Seiring dengan perkembangan isu lingkungan global, konsep dan aplikasi CSR semakin berkembang, termasuk di Indonesia. CSR tidak semata menjadi kewajiban sosial perusahaan, namun juga dikaitkan sebagai konsep pengembangan yang berkelanjutan (sustainable development). Sayangnya, dikarenakan belum adanya aturan baku dan pemahaman yang sama tentang pemberdayaan masyarakat, sebagian besar korporasi di Indonesia belum menjalankan prinsip-prinsip CSR yang sesungguhnya.Meneg Lingkungan Hidup (LH) Rachmat Witoelar mengatakan kepedulian industri di Indonesia terhadap fungsi tanggung jawab sosialnya (CSR) parah karena kurang dari 50 persen yang menerapkan program CSR terutama di bidang lingkungan.

Meskipun CSR di Indonesia bukan lagi sebatas wacana, namun yang terjadi sesunguhnya kebanyakan baru sebatas pada fenomena “CSR Peduli”, yaitu aktivitas reaktif dan latah dengan membuka posko peduli atau berduyun-duyun membagikan paket bantuan sembako dan memberi layanan kesehatan di wilayah bencana. Tentu saja dengan kampanye iklan di media massa dengan harapan mendapatkan citra positif perusahaan. Kegiatan Public Relations seperti ini memang tidak menyalahi prinsip solidaritas kemanusiaan tetapi menjadi aktivitas simbolis belaka dalam konteks CSR. Fenomena CSR Peduli ini ibarat orang kaya yang kikir dengan hanya melempar sekeping uang seratus perak pada pengemis yang meratap di gerbang mewah rumahnya.

Fakta lain dari penerapan CSR oleh perusahaan-perusahaan di Indonesia ternyata sebagian besar masih dilatarbelakangi oleh upaya untuk meredam konflik antara perusahaan dengan masyarakat sekitar, seperti misalnya yang terjadi di Papua oleh PT. Freeport. “Motif meredam konflik seperti ini, tentu tidak akan memungkinkan upaya pemberdayaan masyarakat untuk dilakukan secara komprehensif. Banyak kasus menunjukkan bahwa realisasi program pembangunan masyarakat (community Development) yang dilakukan dengan motif seperti ini, dilakukan secara parsial, tidak partisipatif, belum terencana, bersifat elitis dan belum mampu meningkatkan kapasitas masyarakat lokal,”

Beberapa perusahaan memang mampu mengangkat status CSR ke tingkat yang lebih tinggi dengan menjadikannya sebagai bagian dari upaya brand building dan peningkatan corporate image. Namun upaya-upaya CSR tersebut masih jarang yang dijadikan sebagai bagian dari perencanaan strategis perusahaan.

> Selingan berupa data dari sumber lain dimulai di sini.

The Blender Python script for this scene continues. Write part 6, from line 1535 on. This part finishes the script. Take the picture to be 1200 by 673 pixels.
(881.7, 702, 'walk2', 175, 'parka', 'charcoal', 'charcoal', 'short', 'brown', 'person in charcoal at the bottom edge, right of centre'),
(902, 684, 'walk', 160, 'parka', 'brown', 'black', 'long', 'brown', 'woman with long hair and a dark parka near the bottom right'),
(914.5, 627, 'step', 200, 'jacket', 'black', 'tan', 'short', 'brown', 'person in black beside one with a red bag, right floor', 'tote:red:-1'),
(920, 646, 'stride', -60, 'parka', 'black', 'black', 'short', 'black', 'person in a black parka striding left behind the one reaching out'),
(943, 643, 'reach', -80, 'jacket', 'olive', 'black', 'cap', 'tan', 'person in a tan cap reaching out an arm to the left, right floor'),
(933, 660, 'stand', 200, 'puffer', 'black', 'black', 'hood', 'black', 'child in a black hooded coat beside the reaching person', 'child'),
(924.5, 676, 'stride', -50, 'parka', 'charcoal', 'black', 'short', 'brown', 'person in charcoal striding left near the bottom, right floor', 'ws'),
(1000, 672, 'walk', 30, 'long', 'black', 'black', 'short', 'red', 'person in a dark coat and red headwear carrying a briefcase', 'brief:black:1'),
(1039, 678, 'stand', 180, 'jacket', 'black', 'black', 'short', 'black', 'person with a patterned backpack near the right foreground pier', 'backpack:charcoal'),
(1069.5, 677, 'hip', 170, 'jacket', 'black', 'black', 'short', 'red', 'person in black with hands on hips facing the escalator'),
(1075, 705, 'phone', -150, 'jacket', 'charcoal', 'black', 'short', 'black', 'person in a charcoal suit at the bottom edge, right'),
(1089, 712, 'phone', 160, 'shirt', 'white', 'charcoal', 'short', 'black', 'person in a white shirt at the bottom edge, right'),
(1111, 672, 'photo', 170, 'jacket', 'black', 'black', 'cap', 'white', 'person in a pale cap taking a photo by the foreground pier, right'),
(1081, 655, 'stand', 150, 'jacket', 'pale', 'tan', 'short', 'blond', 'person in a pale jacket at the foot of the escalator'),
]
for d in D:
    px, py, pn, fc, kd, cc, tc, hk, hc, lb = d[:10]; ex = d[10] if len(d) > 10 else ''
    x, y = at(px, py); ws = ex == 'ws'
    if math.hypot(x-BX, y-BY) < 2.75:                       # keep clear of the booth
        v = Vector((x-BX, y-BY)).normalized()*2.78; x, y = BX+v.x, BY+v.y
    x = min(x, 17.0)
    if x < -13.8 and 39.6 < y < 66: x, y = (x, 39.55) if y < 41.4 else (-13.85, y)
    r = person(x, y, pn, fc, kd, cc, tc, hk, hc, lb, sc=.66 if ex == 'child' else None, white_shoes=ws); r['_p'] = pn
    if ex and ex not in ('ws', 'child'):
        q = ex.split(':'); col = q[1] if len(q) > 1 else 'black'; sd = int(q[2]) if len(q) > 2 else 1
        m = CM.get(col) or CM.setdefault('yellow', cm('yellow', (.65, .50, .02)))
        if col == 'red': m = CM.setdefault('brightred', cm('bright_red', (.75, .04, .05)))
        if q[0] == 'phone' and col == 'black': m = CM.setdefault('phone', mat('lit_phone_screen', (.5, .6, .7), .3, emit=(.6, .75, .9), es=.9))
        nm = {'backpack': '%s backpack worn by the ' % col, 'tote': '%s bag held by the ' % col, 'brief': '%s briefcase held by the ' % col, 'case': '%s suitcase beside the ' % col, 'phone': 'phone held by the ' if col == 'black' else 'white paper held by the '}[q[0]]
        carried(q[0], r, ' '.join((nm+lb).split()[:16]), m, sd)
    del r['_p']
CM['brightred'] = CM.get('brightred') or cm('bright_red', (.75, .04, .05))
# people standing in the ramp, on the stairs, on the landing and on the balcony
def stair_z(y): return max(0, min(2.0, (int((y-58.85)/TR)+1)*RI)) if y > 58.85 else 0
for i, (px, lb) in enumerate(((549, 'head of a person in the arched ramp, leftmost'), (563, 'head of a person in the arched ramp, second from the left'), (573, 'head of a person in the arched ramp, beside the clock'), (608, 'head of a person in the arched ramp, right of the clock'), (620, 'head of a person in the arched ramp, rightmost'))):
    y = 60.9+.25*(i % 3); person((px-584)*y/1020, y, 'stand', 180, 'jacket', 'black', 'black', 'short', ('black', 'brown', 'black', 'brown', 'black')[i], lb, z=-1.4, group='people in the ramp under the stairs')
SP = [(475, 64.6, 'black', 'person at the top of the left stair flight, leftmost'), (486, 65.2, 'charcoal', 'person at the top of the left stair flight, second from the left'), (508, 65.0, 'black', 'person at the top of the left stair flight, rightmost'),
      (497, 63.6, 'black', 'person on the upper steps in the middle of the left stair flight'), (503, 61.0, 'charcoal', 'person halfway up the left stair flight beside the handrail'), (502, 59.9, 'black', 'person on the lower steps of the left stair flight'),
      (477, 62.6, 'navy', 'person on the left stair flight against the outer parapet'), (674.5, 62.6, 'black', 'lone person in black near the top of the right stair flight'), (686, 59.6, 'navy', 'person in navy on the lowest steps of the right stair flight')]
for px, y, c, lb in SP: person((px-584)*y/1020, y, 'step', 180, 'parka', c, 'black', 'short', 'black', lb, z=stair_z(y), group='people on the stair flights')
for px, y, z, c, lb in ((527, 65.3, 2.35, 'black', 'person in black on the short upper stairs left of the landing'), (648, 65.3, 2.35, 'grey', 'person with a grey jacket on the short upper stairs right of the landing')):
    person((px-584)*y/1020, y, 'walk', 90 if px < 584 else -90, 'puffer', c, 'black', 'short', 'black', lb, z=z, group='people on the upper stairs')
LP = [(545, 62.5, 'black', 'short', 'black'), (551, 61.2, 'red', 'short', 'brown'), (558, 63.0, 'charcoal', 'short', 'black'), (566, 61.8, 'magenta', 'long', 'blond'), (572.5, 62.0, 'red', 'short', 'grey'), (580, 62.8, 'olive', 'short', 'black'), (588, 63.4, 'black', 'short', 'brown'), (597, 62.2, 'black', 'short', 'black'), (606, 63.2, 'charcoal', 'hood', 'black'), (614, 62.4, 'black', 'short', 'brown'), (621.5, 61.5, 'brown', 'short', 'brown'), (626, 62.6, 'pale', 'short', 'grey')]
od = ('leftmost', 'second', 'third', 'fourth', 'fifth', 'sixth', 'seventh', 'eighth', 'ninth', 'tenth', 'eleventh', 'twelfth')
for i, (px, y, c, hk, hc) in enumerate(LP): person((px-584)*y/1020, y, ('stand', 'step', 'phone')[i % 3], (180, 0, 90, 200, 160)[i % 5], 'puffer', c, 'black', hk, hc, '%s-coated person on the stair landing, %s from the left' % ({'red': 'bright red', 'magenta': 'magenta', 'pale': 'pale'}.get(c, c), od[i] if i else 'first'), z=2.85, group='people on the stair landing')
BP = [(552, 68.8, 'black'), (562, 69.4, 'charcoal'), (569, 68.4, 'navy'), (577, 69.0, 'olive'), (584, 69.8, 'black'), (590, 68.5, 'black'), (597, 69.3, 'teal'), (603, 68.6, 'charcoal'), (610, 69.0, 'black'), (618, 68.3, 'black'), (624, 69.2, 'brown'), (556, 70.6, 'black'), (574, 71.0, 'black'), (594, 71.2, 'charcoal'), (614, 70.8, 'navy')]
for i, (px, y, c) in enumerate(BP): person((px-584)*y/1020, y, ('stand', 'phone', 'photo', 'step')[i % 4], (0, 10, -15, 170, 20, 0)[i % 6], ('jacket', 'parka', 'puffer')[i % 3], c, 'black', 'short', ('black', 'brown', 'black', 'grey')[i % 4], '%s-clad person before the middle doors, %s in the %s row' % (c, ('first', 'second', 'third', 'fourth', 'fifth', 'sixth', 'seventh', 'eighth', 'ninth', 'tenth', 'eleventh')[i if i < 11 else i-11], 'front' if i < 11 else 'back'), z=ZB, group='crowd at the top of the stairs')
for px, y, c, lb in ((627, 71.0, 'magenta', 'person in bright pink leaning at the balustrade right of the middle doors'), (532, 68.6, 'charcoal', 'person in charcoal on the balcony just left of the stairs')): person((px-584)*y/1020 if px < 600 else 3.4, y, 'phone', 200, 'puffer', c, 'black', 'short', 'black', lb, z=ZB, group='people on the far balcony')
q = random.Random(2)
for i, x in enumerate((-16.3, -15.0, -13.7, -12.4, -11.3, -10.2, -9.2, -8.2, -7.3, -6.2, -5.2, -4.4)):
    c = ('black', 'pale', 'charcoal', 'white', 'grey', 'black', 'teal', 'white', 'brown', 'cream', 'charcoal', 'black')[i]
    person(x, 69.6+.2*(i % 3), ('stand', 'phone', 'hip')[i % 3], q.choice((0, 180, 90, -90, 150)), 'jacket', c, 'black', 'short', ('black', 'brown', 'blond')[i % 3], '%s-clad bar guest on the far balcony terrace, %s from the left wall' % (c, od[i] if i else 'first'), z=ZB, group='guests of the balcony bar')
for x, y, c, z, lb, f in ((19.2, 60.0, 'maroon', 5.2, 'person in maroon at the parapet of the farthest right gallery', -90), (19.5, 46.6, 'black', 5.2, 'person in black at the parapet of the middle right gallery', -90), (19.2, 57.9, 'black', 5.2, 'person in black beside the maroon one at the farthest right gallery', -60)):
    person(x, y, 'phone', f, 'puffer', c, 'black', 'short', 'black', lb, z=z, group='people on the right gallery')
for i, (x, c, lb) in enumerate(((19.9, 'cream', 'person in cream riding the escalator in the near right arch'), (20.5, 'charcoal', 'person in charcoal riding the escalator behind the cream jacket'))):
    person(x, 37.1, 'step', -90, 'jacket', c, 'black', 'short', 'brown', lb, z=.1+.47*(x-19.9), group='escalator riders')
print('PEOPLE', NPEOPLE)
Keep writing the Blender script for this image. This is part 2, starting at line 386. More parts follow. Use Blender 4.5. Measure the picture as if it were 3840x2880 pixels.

Meskipun demikian, penerapan CSR oleh beberapa perusahaan di Indonesia patut untuk dijadikan contoh bagi perusahaan-perusahaan lainnya. PT. Bogasari, misalnya memiliki program CSR yang terintegrasi dengan strategi perusahaan, melalui pendampingan para pelaku usah mikro, kecil, dan menengah (UMKM) berbasis terigu. Seperti yang telah kita ketahui, jika mereka adalah konsumen utama dari produk perusahaan ini. Demikian juga dengan PT. Unilever yang memiliki program CSR berupa pendampingan terhadap petani kedelai. Bagi kepentingan petani, adanya program CSR ini berperan dalam meningkatkan kualitas produksi, sekaligus menjamin kelancaran distribusi. Sedangkan bagi Unilever sendiri, hal ini akan menjamin pasokan bahan baku untuk setiap produksi mereka yang berbasis kedelai, seperti kecap Bango, yang telah menjadi salah satu andalan produknya.

Penerapan CSR oleh beberapa perusahaan diatas membuktikan bahwa CSR apabila dilakukan secara sungguh-sungguh, terencana dan terimplementasi dengan baik akan berimbas pada bukan hanya pada citra/image perusahaan dimata masyarakat, akan tetapi lebih daripada itu, juga merupakan simbiosis mutualisme antara perusahaan dengan masyarakat.